ウィップ・ウィトカー(演: デンゼル・ワシントン)という有能な航空機のパイロットは、自身が機長を務める旅客機の故障に見舞われ、彼自身の卓越した操縦技術によって多くの乗客を救助する場面から、物語は始まる。
彼の英雄的な行動により、多くの人命が救われた一方で、事故原因の調査が進む中でウィップの人生には問題が浮き彫りにされていく。実はウィップは、飛行前にコカインとアルコールを摂取していたことが判明。事故の原因究明の過程で、彼の私生活の問題や依存症が次第に浮かび上がる。
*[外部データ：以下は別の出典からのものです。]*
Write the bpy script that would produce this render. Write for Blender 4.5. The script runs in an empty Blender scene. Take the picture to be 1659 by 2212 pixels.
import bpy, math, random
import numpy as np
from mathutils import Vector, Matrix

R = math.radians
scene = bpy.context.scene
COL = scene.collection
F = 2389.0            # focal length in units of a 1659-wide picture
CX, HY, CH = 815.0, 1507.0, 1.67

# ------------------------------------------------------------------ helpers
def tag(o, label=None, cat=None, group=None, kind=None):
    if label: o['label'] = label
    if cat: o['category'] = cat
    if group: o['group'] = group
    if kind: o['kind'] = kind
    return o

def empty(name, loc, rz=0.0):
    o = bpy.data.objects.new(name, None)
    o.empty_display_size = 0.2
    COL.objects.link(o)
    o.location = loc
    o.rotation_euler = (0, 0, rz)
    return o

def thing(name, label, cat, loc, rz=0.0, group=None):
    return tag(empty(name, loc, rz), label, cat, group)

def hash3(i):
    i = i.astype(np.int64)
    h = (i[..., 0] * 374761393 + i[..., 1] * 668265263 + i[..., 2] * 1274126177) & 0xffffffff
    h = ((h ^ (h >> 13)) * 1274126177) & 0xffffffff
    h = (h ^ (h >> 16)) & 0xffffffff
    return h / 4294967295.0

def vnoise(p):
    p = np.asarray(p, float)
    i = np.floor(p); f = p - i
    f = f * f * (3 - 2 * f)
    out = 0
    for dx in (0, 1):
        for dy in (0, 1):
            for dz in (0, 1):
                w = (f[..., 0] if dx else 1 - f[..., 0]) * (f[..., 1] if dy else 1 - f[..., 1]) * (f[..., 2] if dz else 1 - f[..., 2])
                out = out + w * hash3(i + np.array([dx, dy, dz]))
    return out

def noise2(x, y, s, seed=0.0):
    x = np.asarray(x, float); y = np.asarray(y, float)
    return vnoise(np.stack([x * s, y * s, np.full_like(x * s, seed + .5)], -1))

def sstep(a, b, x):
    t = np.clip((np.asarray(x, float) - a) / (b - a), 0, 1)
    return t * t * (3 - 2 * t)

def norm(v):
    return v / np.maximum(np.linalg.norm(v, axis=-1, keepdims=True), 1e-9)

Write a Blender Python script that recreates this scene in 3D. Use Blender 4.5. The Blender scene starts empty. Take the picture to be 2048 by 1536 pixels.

通常なら生還不能ともされる状況下で多数の乗客・乗員を救った英雄とも言われる一方で、過失致死罪となれば終身刑の身となるウィップはNTSB(アメリカ国家運輸安全委員会)の尋問に挑む。彼が加入する労働組合は、彼の身柄を守るべく「アルコールのことは話すな、しらを切れ、英雄らしく振舞え。」と諭すのだが…。
時を選んで陽気に飲み騒ぐような分別のある酒好きでもなければ 、机の引き出しにウィスキー瓶を隠してこそこそ飲む酒好きでもない 。
本作のデンゼル・ワシントンは「酒なしでは生きていけない」酒浸りだ。
追い討ちをかけるように、「事故」以来、アルコ ールはもはや気分を良くしてくれるものではなく 、不機嫌にならずにいられる程度のものとなってしまった 。
だから、彼の顔は始終しかめっ面だ。
彼の眉間の皺が実に良い。
彼の心は打ち沈み 、怯えて 、疲れ果てている。心の奥底で「こんな自分での良いのか!?」と救いを求めている。
パイロット組合がウィップに用意した敏腕弁護士(演:ドン・チードル)の上記の様な必死の説得にも関わらず、最終的にウィップは、己の良心を賭けて、最後の審判の場、NTSBの尋問の場で、生還者のために、遺族のために、何より自分のために、彼は全てを告白する。
全ての罪を引き受けて、塀の中に入れられた彼。彼の顔はシャバにいた頃は真逆に晴れやかだ。その表情が実に清々しい。終わってしまえば本作は、よくある飛行機パニックモノではなく、ひとりの、アルコールの地獄に落ちた男が、救済されるまでの物語なのだ。